Without the pictures, please reproduce only the lines from the one with "Recreate this scene" through the one with "col = scene.collection", both included.

(Dataset rows)

◇ ◇ ◇ ◇

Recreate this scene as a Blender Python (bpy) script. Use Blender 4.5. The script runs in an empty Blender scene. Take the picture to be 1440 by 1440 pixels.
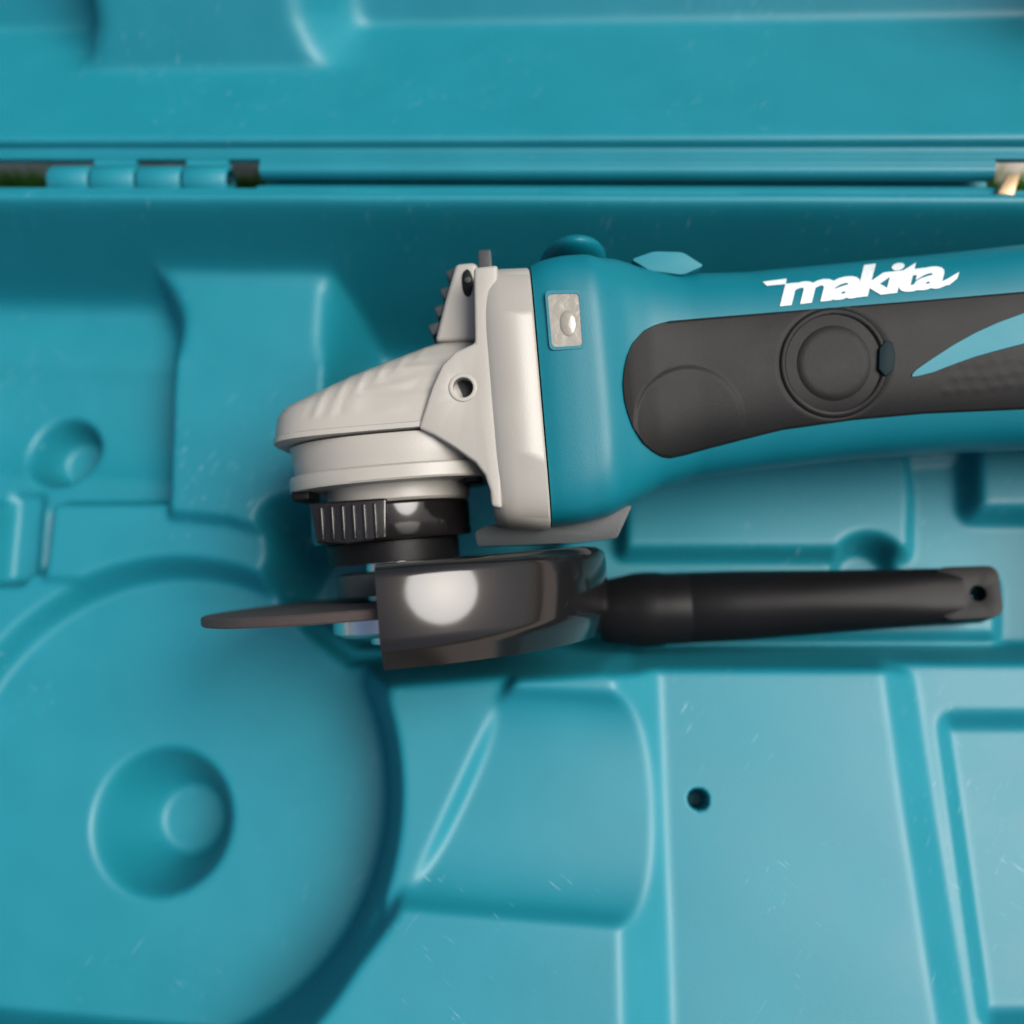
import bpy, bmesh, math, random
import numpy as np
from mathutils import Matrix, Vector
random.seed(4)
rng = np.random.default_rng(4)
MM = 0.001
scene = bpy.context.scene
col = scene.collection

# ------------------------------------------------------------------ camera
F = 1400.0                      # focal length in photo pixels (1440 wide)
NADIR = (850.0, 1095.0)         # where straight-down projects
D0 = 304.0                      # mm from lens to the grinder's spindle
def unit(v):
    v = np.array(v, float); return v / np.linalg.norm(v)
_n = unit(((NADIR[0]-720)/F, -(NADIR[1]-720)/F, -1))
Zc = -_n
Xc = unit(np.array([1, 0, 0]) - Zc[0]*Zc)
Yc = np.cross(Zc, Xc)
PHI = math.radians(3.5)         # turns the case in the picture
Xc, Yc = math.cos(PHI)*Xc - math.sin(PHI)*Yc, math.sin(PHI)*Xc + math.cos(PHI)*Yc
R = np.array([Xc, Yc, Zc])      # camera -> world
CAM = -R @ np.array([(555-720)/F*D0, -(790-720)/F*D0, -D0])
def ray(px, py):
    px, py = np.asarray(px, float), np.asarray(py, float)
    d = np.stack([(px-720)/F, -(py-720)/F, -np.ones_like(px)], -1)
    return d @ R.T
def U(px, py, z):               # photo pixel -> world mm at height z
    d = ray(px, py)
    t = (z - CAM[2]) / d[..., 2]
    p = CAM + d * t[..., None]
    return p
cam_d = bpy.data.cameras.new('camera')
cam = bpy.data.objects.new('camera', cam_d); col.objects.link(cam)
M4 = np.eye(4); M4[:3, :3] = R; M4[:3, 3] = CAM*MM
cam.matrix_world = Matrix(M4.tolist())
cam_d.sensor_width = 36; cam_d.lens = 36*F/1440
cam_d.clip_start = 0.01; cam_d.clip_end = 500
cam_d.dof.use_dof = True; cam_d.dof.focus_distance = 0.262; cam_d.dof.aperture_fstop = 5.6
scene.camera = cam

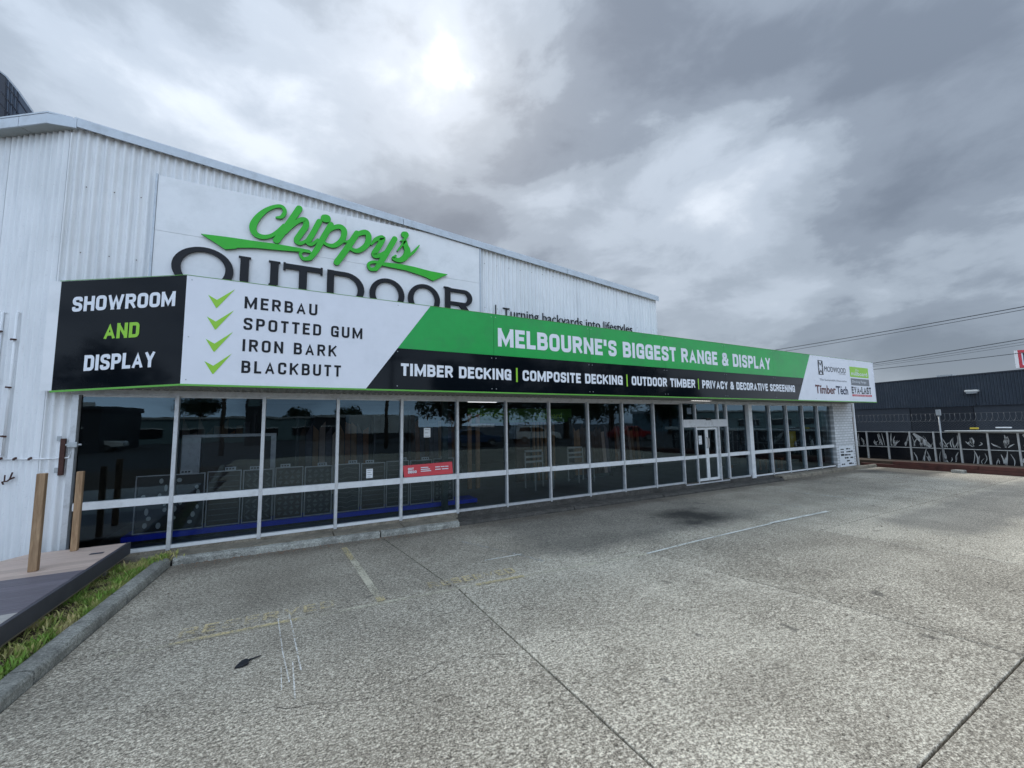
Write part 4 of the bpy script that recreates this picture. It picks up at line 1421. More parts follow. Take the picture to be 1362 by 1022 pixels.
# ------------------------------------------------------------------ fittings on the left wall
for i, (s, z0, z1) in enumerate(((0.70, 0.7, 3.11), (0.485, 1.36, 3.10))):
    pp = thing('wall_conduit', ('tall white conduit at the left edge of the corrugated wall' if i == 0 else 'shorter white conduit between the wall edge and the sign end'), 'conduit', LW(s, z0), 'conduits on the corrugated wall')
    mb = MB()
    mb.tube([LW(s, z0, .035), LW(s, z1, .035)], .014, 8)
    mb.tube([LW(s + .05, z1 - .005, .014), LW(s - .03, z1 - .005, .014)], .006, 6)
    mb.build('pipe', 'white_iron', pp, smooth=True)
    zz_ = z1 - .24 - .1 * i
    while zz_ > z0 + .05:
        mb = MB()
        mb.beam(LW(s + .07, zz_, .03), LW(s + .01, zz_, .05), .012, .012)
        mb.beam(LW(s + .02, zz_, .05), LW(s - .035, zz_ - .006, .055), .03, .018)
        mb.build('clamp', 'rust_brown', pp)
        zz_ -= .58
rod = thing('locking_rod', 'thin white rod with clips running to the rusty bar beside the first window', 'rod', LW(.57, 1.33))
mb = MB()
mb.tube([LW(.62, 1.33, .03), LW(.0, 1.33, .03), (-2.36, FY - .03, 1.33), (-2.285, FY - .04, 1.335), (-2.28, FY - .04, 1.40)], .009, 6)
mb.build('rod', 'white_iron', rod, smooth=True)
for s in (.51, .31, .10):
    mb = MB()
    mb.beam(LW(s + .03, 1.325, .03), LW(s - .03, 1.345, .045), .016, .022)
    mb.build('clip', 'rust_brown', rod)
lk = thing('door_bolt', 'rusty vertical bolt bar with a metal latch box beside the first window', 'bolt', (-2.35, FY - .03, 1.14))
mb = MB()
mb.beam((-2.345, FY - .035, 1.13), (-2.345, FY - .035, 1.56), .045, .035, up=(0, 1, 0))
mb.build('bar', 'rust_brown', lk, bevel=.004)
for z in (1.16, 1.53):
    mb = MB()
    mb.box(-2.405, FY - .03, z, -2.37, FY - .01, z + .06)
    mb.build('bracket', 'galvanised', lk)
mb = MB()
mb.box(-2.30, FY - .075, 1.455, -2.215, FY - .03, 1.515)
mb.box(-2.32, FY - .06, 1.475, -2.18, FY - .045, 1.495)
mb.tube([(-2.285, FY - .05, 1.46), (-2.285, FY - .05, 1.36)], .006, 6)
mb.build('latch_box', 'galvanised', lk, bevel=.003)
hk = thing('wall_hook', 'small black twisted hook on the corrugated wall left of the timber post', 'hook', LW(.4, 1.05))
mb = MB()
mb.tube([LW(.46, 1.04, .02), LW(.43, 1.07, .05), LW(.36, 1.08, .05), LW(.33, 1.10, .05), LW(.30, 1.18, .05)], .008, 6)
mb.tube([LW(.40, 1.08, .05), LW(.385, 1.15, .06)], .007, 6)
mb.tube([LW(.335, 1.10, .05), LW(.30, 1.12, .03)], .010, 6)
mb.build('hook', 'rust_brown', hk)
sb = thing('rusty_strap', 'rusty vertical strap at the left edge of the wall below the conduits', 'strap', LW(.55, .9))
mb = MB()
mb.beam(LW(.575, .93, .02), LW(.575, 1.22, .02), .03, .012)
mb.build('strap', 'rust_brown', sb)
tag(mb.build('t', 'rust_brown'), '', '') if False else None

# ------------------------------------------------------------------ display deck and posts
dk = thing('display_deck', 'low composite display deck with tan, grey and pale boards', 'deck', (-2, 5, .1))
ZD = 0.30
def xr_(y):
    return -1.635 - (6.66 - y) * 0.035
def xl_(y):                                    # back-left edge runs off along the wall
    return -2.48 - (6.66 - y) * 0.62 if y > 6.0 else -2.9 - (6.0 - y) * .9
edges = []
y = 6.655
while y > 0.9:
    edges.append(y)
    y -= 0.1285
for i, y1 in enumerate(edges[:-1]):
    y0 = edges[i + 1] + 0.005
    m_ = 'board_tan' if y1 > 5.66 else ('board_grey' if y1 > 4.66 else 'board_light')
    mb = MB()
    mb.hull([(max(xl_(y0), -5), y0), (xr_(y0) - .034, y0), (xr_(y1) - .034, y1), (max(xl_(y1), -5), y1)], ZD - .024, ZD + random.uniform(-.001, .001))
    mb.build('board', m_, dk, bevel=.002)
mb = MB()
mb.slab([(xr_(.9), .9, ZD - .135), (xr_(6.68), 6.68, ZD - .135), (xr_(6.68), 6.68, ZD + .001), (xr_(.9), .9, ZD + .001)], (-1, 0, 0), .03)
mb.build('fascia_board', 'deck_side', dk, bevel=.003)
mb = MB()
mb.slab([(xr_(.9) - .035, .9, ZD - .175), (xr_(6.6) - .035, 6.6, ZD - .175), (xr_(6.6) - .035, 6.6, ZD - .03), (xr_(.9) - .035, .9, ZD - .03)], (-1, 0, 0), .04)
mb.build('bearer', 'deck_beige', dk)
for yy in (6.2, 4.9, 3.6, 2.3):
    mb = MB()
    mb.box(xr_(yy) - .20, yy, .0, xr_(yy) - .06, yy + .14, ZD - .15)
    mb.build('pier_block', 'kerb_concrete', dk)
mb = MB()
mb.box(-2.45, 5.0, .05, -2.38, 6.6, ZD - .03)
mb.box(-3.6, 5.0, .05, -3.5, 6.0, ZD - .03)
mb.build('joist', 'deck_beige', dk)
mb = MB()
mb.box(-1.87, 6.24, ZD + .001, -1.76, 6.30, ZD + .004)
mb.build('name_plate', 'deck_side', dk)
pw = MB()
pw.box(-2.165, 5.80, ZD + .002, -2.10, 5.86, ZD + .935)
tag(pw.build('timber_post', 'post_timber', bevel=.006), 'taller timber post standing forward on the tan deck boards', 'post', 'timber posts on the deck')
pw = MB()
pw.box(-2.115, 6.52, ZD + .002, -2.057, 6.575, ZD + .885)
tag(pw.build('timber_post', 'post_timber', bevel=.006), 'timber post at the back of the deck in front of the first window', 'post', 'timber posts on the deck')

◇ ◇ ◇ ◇

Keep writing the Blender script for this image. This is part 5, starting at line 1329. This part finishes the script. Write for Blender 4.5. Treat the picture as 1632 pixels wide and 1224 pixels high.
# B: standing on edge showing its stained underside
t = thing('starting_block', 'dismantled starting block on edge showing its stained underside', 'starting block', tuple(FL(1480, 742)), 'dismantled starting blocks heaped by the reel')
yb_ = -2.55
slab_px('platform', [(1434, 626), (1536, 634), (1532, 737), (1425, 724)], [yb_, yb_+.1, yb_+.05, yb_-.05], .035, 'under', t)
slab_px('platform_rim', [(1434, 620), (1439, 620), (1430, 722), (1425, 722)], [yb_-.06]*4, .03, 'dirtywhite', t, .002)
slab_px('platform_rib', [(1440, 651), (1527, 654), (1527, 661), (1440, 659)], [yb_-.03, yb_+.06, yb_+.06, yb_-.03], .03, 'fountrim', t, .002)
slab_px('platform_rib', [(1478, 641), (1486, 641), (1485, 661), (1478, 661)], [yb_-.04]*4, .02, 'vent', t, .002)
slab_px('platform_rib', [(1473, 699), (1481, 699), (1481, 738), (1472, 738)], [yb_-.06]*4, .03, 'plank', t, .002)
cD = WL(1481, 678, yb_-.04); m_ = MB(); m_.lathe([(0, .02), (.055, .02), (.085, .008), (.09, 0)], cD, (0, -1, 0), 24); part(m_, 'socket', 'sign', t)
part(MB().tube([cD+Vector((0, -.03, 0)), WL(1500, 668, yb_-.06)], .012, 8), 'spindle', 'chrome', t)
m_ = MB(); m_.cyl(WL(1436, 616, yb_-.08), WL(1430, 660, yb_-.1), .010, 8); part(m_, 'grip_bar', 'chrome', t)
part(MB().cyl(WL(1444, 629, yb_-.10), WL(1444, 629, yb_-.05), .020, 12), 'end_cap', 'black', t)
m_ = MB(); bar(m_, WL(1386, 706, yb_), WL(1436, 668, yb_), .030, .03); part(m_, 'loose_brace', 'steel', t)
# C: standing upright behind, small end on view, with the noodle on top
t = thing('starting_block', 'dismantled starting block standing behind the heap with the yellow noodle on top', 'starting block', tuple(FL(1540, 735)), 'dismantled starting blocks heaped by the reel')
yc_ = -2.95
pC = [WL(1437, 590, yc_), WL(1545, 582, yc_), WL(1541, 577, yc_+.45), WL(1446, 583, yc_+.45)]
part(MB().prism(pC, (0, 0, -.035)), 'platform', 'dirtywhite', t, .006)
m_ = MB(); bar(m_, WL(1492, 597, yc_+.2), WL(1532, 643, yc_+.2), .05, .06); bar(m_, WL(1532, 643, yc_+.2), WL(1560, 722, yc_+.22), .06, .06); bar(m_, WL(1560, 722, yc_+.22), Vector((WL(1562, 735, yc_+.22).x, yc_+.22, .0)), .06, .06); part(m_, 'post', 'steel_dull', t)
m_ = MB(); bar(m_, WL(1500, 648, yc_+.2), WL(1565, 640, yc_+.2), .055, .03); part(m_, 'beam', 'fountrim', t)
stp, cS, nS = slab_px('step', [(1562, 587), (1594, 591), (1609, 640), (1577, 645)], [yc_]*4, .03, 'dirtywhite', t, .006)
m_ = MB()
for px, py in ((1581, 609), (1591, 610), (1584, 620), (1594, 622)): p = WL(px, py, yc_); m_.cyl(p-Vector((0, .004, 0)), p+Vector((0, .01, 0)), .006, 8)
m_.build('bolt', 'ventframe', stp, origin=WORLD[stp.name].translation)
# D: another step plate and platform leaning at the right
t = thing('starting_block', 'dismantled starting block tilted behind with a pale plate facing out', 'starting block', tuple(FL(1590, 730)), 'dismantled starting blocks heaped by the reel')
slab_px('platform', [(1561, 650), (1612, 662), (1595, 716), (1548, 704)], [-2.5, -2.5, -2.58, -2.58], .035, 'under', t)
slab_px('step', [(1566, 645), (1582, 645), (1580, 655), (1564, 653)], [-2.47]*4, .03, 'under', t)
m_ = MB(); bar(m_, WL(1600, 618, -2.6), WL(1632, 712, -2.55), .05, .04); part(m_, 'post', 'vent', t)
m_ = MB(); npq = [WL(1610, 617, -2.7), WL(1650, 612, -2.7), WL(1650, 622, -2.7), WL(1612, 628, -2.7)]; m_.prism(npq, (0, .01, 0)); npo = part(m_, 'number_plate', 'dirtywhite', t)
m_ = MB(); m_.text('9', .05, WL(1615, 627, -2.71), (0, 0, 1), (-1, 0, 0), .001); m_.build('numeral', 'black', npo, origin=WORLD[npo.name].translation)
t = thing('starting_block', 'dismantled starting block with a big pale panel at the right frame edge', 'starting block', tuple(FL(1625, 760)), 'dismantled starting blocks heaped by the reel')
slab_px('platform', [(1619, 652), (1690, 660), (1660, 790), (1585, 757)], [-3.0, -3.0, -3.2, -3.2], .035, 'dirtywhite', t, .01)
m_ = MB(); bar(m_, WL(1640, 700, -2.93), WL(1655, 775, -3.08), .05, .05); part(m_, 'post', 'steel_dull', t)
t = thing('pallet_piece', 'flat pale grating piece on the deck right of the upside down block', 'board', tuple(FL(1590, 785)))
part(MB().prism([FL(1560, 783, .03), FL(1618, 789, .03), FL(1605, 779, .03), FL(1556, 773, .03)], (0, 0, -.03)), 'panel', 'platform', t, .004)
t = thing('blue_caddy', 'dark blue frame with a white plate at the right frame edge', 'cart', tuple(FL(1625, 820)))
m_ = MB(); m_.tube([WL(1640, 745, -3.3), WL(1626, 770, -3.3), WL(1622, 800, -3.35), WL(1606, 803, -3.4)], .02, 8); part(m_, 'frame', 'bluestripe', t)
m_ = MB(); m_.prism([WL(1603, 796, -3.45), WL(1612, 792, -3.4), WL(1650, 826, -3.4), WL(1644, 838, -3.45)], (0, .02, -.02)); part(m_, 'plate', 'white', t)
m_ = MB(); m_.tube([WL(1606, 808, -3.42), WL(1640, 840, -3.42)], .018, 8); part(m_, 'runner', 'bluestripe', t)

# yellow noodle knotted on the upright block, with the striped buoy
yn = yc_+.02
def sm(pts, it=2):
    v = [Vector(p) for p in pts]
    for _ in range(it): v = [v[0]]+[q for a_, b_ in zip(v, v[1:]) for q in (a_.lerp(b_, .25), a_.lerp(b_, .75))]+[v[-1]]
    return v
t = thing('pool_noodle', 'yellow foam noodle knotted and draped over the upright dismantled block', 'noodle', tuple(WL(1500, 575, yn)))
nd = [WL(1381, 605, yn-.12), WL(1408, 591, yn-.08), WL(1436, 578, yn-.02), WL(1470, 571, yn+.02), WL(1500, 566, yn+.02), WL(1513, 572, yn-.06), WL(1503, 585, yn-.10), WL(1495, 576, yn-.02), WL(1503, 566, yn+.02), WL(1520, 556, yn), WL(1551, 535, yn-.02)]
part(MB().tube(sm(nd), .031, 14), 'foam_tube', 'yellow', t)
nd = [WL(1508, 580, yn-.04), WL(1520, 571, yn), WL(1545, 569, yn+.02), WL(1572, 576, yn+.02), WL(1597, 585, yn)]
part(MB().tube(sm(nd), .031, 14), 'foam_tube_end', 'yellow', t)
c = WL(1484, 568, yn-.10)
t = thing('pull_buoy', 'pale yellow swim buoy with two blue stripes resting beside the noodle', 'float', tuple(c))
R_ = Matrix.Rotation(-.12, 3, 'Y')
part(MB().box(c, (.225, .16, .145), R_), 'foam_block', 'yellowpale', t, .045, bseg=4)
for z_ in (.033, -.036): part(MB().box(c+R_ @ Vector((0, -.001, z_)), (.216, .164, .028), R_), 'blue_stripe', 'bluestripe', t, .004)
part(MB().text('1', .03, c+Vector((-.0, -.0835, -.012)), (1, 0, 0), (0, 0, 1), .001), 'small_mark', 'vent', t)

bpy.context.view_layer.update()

◇ ◇ ◇ ◇

◆ **Reply to the task**
Recreate this scene as a Blender Python (bpy) script. Use Blender 4.5. The script runs in an empty Blender scene. Take the picture to be 1440 by 1440 pixels.
import bpy, bmesh, math, random
import numpy as np
from mathutils import Matrix, Vector
random.seed(4)
rng = np.random.default_rng(4)
MM = 0.001
scene = bpy.context.scene
col = scene.collection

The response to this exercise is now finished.